*Given request*:
Below are some entries. Work out how many of their lines hold the word "pixels", and write that number alone.

*Input data*:

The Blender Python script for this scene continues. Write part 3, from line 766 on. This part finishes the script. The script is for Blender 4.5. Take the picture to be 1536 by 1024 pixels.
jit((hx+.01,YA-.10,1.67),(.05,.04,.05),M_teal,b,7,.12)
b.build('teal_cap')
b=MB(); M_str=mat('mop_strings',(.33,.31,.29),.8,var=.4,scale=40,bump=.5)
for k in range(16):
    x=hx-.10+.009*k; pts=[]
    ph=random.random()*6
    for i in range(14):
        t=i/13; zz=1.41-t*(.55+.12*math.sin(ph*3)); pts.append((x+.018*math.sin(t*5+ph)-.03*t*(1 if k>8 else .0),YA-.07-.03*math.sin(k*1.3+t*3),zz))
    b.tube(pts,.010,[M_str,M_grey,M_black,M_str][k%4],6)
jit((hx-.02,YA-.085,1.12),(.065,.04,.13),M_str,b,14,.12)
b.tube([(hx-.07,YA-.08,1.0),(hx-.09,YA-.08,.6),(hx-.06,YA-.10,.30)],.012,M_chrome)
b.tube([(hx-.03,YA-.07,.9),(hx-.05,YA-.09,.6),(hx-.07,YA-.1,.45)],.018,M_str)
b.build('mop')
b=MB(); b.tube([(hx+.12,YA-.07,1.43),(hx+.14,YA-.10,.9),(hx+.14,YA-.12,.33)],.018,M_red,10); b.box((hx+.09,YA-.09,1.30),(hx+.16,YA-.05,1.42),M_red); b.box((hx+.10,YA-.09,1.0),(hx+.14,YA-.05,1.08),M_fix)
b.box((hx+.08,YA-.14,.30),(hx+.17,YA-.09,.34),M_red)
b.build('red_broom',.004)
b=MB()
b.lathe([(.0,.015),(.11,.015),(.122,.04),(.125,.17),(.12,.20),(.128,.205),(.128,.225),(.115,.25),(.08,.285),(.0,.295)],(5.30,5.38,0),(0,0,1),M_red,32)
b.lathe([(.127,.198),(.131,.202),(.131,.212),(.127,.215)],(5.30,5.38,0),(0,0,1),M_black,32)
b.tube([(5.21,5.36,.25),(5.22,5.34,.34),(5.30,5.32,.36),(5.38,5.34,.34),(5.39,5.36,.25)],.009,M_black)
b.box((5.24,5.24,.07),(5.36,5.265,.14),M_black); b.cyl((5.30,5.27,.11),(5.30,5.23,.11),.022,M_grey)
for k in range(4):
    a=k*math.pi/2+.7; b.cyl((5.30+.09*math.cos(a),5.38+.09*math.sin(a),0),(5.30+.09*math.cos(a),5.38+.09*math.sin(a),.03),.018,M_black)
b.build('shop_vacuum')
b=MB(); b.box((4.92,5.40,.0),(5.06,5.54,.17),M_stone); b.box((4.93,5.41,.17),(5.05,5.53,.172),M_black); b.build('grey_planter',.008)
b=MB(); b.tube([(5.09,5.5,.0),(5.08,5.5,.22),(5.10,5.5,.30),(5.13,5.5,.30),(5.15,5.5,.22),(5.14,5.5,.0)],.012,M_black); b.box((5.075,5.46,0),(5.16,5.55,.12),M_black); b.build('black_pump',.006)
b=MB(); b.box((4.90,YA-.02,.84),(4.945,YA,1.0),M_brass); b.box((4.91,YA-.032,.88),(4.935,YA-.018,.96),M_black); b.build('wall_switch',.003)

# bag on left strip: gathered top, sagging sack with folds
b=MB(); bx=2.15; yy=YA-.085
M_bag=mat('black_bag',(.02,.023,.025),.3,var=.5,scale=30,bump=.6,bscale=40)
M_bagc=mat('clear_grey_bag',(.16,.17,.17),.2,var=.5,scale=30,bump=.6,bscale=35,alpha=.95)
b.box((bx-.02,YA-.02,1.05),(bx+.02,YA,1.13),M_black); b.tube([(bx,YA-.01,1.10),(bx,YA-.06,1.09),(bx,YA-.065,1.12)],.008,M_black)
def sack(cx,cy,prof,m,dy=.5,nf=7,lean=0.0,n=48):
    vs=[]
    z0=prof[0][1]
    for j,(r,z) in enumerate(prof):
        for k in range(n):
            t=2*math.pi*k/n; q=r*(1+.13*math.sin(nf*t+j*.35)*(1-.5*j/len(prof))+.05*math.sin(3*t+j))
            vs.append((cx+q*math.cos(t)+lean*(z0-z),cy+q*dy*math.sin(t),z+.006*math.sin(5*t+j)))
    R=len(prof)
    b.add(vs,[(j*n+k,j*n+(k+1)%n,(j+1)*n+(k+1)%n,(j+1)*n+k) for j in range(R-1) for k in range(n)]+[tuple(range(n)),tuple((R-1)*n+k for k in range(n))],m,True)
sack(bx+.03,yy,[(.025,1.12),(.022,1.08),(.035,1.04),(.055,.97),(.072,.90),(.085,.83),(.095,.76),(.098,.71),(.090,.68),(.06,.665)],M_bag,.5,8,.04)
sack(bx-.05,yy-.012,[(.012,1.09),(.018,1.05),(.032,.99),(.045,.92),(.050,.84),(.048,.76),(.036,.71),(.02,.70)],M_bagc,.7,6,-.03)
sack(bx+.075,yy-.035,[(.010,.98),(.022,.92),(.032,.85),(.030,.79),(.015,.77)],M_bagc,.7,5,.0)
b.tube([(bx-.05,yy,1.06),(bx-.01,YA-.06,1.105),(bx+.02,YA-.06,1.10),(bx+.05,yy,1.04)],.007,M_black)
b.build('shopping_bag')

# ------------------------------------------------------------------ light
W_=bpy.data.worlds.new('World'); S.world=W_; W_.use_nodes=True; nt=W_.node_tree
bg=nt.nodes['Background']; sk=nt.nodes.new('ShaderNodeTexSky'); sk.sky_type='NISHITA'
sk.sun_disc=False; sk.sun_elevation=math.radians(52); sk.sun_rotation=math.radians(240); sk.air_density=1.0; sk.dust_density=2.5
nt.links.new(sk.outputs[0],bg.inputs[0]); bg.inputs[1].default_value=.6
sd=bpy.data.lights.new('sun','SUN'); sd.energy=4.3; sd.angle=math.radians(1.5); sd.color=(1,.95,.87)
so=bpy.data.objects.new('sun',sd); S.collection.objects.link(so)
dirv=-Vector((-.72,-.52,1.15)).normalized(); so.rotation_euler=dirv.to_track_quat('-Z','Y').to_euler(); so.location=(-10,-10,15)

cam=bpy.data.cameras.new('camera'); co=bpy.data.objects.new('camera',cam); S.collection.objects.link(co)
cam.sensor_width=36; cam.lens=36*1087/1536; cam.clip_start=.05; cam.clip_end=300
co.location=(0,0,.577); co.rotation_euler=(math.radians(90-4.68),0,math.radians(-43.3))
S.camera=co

* * *

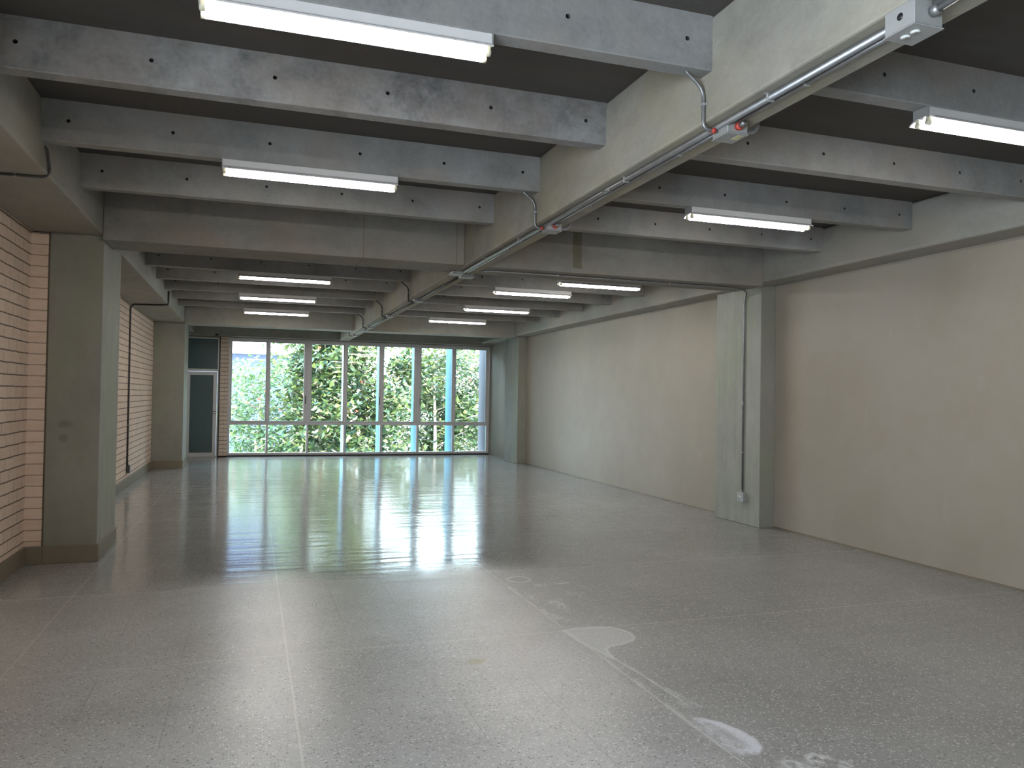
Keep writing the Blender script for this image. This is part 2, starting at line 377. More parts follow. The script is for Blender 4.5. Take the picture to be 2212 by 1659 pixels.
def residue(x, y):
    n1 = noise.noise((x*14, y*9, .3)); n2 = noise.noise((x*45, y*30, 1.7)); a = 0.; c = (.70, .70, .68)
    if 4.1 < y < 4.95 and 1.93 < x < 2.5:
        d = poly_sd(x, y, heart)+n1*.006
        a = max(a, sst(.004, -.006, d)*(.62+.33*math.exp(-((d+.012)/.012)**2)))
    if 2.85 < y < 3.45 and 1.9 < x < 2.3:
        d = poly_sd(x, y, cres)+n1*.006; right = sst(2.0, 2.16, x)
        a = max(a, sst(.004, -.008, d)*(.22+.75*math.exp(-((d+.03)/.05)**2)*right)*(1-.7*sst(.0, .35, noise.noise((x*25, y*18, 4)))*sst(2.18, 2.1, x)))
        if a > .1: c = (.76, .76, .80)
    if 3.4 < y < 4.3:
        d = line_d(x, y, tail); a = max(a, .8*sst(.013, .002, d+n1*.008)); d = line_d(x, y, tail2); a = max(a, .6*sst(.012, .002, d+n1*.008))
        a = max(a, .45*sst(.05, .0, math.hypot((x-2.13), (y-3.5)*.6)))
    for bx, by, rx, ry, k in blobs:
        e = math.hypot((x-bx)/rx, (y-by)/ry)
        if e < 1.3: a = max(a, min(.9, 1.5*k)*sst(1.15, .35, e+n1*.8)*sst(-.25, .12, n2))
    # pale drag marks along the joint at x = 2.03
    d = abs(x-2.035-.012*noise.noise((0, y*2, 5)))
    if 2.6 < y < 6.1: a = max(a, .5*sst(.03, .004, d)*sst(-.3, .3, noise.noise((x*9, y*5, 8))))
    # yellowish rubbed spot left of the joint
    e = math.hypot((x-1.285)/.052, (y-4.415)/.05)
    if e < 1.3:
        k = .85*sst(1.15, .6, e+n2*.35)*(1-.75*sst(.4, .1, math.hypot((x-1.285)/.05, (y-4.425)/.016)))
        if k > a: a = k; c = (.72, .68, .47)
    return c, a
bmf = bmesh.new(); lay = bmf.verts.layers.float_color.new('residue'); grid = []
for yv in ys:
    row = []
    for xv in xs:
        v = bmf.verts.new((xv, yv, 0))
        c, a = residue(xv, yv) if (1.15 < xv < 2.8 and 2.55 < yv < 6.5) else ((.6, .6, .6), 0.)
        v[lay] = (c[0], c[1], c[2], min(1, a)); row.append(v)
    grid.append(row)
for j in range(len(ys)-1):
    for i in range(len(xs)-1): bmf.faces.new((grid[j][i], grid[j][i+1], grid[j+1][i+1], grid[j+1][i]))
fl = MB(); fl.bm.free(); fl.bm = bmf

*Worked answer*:
2